Dear James,
I watched Atma Nivritti from the full Vedanta set. I liked the discussion on the relationship between the subtle body and the gross body very much. The text argues that thoughts don’t correspond with material objects. So, if you are thinking a thought about your body, that thought has no relationship with your body. It is just a thought appearing in awareness and it stems from awareness. Objects don’t trigger thoughts. Thoughts just appear and disappear with awareness as their source.
It also argued that thoughts change the material body.
For example, if you think of losing a loved one, this may trigger certain material processes in the material body, like an increased heart beat. I loved this dicussion and would like to hear more in how vedanta stands in this.
James: It seems you understand very well, Kevin. Good for you! What you say is exactly what Vedanta says about the relationship between the body and the mind and the mind and the Self, awareness. The Self is the cause of the mind in so far as there is no mind without consciousness although consciousness can’t cause anything because it isn’t an agent.
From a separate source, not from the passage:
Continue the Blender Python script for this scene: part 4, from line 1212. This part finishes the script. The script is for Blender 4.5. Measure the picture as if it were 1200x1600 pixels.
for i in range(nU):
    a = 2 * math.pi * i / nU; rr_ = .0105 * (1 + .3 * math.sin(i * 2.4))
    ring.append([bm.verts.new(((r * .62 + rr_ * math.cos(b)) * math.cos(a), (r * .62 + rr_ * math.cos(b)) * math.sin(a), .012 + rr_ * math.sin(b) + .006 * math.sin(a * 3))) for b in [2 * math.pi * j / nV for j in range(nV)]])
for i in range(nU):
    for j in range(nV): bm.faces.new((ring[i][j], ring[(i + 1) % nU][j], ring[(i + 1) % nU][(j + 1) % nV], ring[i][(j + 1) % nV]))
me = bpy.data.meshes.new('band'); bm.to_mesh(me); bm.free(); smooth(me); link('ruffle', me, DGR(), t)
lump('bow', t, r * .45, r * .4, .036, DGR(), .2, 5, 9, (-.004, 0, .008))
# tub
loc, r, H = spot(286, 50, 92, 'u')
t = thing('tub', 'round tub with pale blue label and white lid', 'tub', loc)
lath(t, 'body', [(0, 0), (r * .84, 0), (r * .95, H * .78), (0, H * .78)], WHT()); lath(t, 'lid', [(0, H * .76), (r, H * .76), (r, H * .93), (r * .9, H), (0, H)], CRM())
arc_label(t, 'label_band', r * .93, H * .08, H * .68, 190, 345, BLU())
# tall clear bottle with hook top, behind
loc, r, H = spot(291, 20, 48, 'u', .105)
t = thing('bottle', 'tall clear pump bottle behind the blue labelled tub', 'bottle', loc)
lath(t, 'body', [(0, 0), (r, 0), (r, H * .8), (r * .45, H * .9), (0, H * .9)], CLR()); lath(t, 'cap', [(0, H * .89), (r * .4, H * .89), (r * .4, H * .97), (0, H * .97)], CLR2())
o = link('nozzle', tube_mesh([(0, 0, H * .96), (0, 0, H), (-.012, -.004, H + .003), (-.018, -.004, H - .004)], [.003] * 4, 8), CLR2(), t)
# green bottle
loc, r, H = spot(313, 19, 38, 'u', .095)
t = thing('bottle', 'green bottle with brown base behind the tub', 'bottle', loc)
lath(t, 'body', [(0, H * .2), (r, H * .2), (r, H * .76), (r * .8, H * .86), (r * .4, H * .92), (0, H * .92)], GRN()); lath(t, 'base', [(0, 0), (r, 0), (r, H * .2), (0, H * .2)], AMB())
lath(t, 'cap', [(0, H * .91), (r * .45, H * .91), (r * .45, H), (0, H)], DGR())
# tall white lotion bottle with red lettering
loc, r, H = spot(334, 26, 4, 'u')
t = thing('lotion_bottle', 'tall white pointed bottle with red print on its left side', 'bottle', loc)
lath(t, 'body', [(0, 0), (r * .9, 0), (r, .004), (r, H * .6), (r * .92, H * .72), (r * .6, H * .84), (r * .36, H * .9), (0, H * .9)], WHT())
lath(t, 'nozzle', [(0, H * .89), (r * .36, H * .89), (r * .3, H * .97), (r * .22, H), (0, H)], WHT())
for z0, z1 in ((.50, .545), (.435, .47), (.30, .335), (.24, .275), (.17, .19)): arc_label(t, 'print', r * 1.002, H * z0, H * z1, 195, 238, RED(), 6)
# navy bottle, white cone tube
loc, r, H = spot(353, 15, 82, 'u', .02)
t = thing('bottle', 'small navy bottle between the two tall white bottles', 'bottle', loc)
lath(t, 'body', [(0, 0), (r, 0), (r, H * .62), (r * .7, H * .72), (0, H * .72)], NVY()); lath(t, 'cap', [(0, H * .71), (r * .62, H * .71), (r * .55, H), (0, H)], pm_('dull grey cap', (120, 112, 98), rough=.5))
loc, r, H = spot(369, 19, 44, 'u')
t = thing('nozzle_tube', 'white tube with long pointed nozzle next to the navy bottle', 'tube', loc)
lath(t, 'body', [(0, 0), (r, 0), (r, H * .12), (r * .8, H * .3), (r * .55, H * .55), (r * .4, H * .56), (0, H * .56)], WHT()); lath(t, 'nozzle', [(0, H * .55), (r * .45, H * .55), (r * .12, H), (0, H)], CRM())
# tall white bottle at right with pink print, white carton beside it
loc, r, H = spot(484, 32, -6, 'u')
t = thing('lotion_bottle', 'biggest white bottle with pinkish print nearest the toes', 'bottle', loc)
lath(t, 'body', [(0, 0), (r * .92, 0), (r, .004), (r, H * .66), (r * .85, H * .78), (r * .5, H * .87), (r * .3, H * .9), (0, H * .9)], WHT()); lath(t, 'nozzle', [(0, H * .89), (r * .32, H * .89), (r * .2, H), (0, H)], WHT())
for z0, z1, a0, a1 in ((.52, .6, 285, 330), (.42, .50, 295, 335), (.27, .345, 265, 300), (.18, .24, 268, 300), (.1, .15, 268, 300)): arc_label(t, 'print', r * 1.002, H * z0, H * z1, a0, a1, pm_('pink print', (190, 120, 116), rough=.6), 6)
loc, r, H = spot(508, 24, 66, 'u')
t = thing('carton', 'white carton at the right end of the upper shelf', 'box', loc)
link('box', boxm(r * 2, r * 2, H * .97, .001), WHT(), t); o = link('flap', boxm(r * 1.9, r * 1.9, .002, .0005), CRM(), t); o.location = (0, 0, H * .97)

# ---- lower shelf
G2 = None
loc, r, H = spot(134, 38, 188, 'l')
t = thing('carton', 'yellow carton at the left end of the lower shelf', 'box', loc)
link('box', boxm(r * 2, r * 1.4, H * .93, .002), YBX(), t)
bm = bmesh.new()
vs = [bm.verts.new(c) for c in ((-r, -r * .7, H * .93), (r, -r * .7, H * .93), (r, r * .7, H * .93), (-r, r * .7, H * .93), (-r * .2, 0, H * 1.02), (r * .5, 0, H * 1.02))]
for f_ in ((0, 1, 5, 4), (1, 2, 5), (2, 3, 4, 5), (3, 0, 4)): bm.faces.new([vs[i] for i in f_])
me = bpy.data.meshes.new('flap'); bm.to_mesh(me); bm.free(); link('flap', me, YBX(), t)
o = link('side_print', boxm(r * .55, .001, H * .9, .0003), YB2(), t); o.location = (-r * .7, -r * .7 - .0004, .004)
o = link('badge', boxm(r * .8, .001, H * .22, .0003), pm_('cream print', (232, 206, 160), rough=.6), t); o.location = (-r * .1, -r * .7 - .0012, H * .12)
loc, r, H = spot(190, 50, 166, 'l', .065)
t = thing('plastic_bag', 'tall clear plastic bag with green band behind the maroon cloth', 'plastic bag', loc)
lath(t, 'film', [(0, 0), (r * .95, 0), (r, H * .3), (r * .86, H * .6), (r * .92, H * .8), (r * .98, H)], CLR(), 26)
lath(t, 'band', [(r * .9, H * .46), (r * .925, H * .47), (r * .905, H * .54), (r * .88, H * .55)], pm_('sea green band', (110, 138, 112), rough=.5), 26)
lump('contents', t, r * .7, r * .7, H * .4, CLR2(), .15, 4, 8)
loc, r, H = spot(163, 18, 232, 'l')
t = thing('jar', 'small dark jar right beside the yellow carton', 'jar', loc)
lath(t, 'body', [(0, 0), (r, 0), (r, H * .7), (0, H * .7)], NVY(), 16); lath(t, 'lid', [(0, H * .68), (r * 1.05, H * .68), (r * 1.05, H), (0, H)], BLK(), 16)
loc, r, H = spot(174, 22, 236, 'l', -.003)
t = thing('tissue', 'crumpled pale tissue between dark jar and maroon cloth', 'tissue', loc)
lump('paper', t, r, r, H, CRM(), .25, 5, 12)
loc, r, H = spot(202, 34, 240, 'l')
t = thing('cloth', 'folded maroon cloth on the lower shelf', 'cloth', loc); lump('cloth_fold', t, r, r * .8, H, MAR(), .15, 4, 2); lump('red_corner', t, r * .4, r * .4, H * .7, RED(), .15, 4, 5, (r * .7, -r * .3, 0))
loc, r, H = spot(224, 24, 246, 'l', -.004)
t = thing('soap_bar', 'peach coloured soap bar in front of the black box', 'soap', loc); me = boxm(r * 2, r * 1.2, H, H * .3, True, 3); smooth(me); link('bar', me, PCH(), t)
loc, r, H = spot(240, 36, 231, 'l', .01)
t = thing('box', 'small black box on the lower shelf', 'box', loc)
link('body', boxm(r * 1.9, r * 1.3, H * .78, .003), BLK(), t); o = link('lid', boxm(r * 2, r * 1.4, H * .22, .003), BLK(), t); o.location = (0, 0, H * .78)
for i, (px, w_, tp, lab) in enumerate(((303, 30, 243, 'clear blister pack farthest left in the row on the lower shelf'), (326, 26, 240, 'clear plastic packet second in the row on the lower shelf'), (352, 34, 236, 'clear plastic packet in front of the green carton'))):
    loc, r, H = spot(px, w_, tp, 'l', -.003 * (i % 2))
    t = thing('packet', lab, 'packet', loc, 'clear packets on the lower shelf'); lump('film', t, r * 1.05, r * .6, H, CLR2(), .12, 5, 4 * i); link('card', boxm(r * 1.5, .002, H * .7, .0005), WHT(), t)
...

As you point out, the body doesn’t cause the mind because it is an effect of one’s thoughts. A gross thing can’t cause a subtle thing. So the thoughts one has about one’s body are caused by the causal body, one’s conditioning. The body is just inert food apparently made alive by the presence of awareness reflecting in the mind. Dislike of one’s body is purely a mental issue that can be removed when you understand how Isvara has set up the world.